Many Body Operations within Superconducting Circuits

Quantum Superconducting circuits are a possibility for the basic archecture of Quantum Computers [1] . Currently they exhibit 1 and 2 body interactions (4 is a possibility but not implemented [2]). These types of Quantum Computers operator on a Gate based system where gates (operations) are applied to groups of Qubits to execute Qunatum algorithms.

Gates which apply to more than 2 Qubits are decomposed inot 1 & 2 gates to be executed. This effects the gate time and gate fidelity we aim to combat this by producing a circuit which can perform 1,2 and 3 body interactions. This would make Multi Body gates mich quicker and produce a higher Fidelity.


Toffoli gate executed on a SCC and an Ion Trap Quantum Computer [3]

As it can be seen above the Toffoli gate performed on the IBM Quantum Computer [3] has a fidelity much lower than the Ion Trap QC which is to be expected. We aim to imporve on this by using a flux-qubit type element along with theoritical procedures developed in my PhD to perform this gate opertaion much quiker and with a higher fidelity.


Toffoli decomposition into 1 and 2 body gates.
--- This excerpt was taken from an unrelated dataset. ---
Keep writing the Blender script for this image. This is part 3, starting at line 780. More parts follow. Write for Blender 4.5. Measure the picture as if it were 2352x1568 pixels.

To do this we attempt to perform the gate in a single shot using the circuit we designed that can perform all interactions up to third order. This is exactly what you need for the decomposition of the Three qubit Toffoli gate however these interaction are very small as the interaction strength scales inversely to the number of qubits in the interaction. This here is where our challenge lies, we need to design a procedure where in we can make use of the small three body interaction without other interaction over powering them.

Update Feb 2022

This research has now been publised. You can find the article here

References

[1] - Arute, F., Arya, K., Babbush, R., Bacon, D., Bardin, J. C., Barends, R., … Martinis, J. M. (2019). Quantum supremacy using a programmable superconducting processor. Nature, 574(7779), 505–510. https://doi.org/10.1038/s41586-019-1666-5

[2] - Sameti, M., Potočnik, A., Browne, D. E., Wallraff, A., & Hartmann, M. J. (2017). Superconducting quantum simulator for topological order and the toric code. Physical Review A, 95(4), 1–20. https://doi.org/10.1103/PhysRevA.95.042330

[3] - Linke, Norbert Matthias et al. “Experimental comparison of two quantum computing architectures.” Proceedings of the National Academy of Sciences 114 (2017): 3305 - 3310.